• [Your instructions] Report, as a bare number, how many lines contain the string "script".

• [Data section]
■ ■ ■ ■ ■

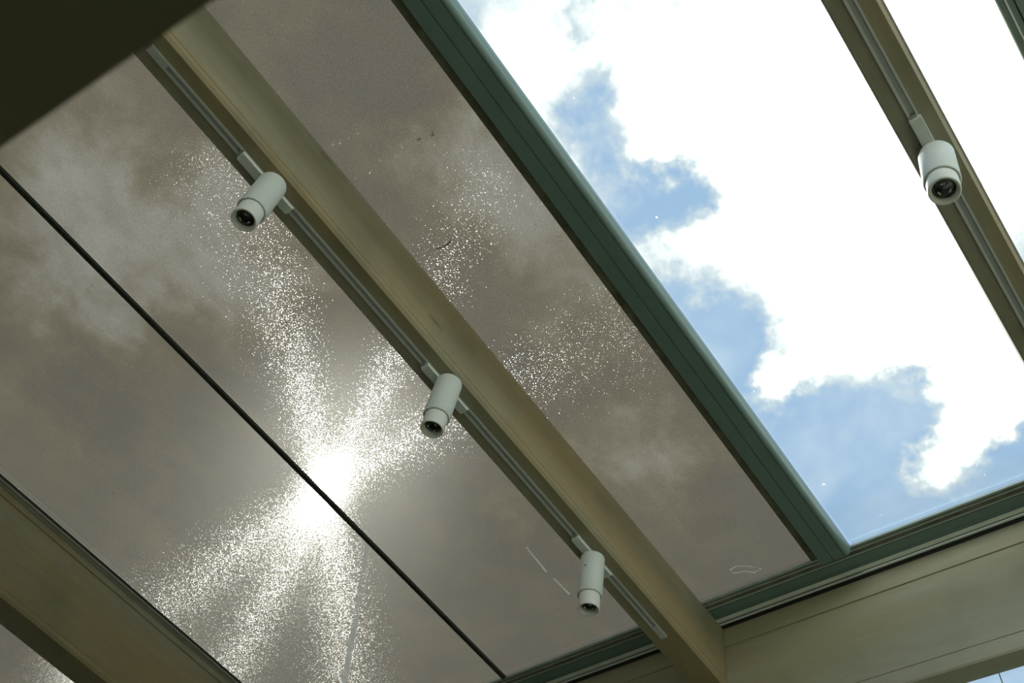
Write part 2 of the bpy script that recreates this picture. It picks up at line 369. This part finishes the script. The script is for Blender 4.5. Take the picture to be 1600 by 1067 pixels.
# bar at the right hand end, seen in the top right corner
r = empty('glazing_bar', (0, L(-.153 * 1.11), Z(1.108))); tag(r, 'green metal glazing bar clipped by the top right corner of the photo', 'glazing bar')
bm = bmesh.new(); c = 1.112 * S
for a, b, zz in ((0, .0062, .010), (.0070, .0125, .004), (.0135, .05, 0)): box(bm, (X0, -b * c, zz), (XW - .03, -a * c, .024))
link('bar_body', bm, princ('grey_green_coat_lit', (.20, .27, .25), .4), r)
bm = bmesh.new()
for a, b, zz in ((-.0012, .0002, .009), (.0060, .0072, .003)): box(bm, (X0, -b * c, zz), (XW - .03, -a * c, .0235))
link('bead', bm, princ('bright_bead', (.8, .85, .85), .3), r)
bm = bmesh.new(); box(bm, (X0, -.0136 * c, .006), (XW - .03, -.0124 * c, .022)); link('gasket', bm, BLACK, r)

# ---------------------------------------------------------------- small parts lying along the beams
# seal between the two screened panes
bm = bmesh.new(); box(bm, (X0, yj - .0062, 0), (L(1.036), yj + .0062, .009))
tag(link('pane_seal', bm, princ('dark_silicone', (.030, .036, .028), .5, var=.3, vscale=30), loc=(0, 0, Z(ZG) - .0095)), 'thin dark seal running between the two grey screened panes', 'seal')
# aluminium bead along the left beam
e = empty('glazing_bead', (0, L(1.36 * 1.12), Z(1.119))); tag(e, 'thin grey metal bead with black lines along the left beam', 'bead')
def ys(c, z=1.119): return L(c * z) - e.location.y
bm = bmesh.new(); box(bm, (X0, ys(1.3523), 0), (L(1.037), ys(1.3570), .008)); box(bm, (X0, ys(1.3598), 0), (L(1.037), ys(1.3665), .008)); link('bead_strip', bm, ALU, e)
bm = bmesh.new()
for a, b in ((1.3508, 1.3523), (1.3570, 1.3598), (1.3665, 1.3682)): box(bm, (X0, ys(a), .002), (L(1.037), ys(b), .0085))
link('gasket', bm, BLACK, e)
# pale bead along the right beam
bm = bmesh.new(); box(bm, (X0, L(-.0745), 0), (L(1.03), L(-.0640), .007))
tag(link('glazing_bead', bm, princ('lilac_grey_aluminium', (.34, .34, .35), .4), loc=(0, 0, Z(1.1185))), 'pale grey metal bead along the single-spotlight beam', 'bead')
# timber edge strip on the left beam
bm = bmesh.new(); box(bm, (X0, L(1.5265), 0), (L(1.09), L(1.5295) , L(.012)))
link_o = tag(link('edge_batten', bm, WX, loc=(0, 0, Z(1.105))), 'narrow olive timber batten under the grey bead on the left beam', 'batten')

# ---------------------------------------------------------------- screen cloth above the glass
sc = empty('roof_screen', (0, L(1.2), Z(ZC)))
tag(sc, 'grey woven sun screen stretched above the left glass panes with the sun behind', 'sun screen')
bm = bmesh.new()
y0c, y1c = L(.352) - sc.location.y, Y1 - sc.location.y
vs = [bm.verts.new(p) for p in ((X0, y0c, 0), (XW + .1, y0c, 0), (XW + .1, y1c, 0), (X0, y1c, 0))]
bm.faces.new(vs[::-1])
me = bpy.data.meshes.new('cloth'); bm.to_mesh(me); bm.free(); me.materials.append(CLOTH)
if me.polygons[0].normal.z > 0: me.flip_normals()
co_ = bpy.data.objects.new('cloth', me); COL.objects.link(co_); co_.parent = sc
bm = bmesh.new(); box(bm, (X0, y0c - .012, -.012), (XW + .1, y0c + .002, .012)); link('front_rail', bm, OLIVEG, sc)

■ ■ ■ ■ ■

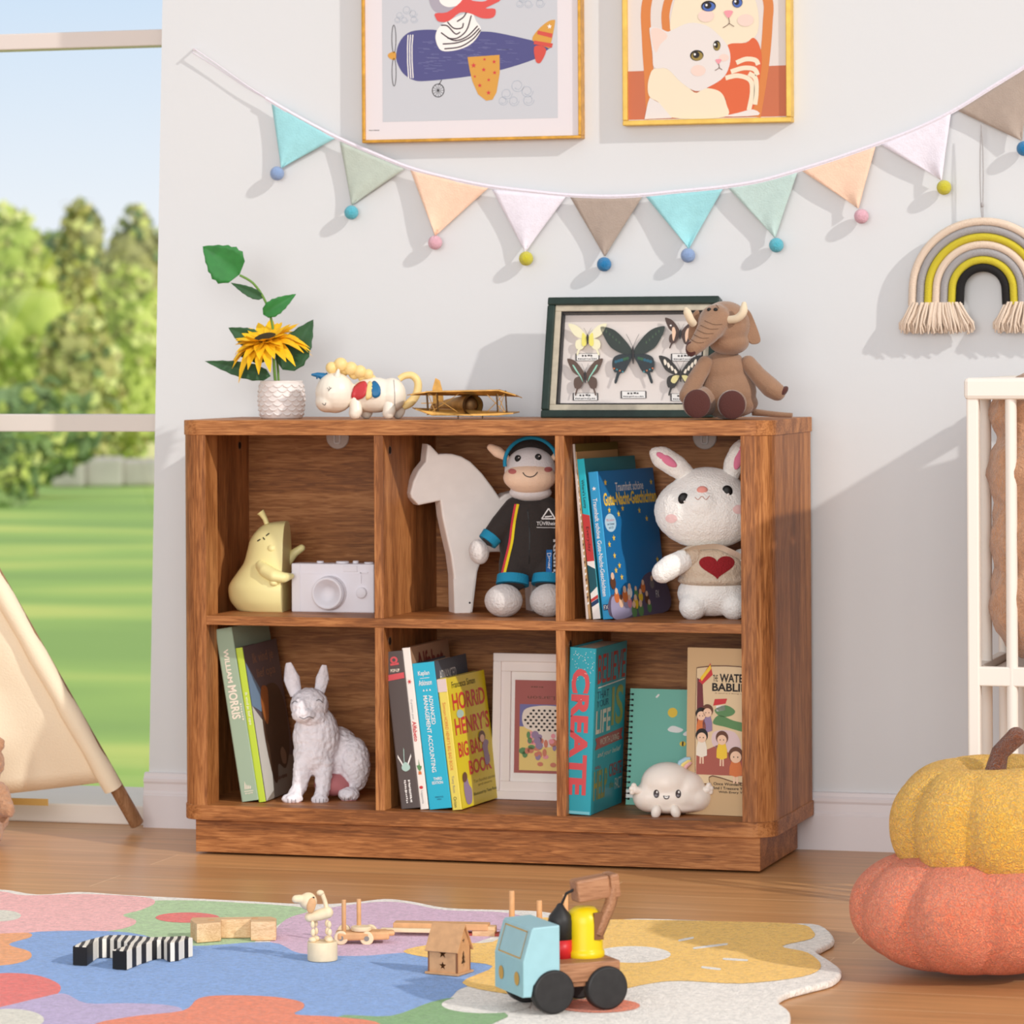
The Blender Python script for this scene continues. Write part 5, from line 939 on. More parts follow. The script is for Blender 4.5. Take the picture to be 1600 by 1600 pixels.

■ ■ ■ ■ ■

• [Full answer] 2